Tras de lo cual continuaron marchando en silencio por un trozo de carretera en que los apenas visibles restos de galipot encuadraban trozos de campo libre, en alguno de los cuales habían crecido en la primavera yerbas que ahora estaban secas.

Amador añadió:

-Cuando se vinieron del pueblo yo ya se lo dije, que no encontraría nunca casa. Y ya estaba cargado de mujer y de las dos niñas. Pero él estaba desesperado. Y desde la guerra, cuando estuvo conmigo, le había quedado la nostalgia. Nada, que le tiraba. Madrid tira mucho. (…)

¡Allí estaban las chabolas! Sobre un pequeño montículo en que concluía la carretera derruida, Amador se había alzado -como muchos siglos antes Moisés sobre un monte más alto- y señalaba con ademán solemne y con el estallido de la sonrisa de sus belfos gloriosos el vallizuelo escondido entre dos montañas altivas, una de escombrera y cascote, de ya vieja y expoliada basura ciudadana la otra (de la que la busca de los indígenas colindantes había extraído toda sustancia aprovechable valiosa o nutritiva) en el que florecían, pegados los unos a los otros, los soberbios alcázares de la miseria.
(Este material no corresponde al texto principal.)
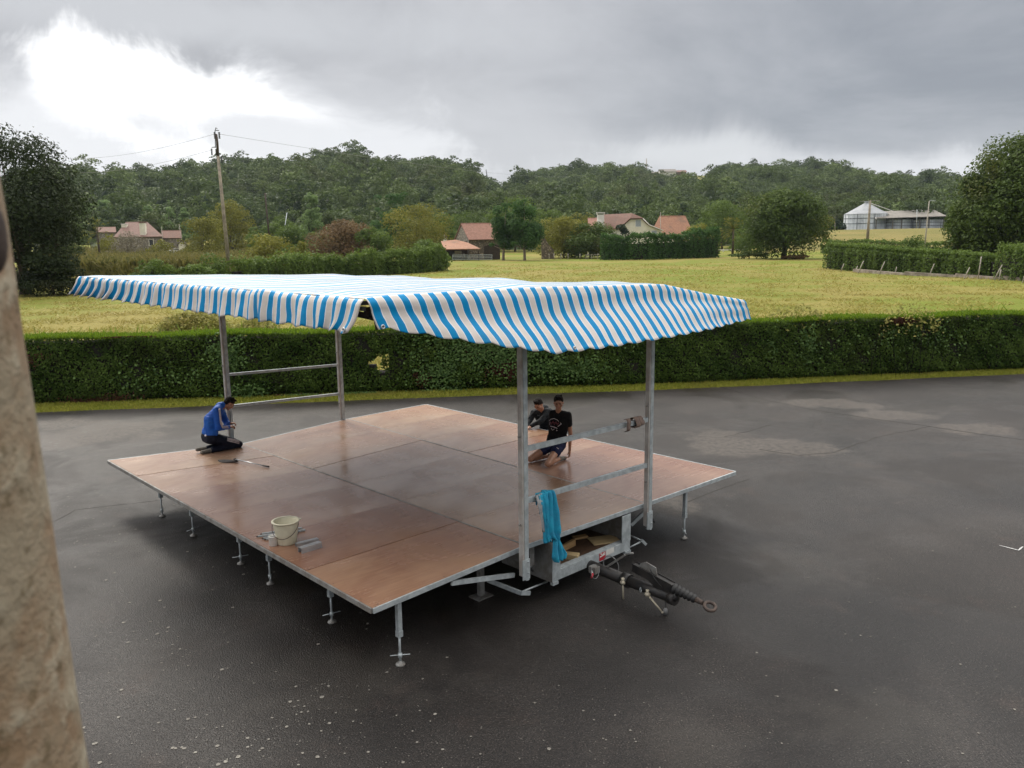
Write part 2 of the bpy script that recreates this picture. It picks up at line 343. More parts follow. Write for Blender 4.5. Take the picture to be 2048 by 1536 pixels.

La limitada llanura aparecía completamente ocupada por aquellas oníricas construcciones confeccionadas con maderas de embalaje de naranjas y latas de leche condensada, con láminas metálicas provenientes de envases de petróleo o de alquitrán, con onduladas uralitas recortadas irregularmente, con alguna que otra teja dispareja, con palos torcidos llegados de bosques muy lejanos, con trozos de manta que utilizó en su día el ejército de ocupación, con ciertas piedras graníticas redondeadas en refuerzo de cimientos que un glaciar cuaternario aportó a las morrenas gastadas de la estepa, con ladrillos de «gafa» uno a uno robados en la obra y traídos en el bolsillo de la gabardina, con adobes en que la frágil paja hace al barro lo que las barras de hierro al cemento hidráulico, con trozos redondeados de vasijas rotas en litúrgicas tabernas arruinadas, con redondeles de mimbre que antes fueron sombreros, con cabeceras de cama estilo imperio de las que se han desprendido ya en el Rastro los latones, con fragmentos de la barrera de una plaza de toros pintados todavía de color de herrumbre o sangre, con latas amarillas escritas en negro del queso de la ayuda americana, con piel humana y con sudor y lágrimas humanas congeladas.”

Martín Santos, Luis. Tiempo de Silencio. Madrid: Seix Barral, 1962.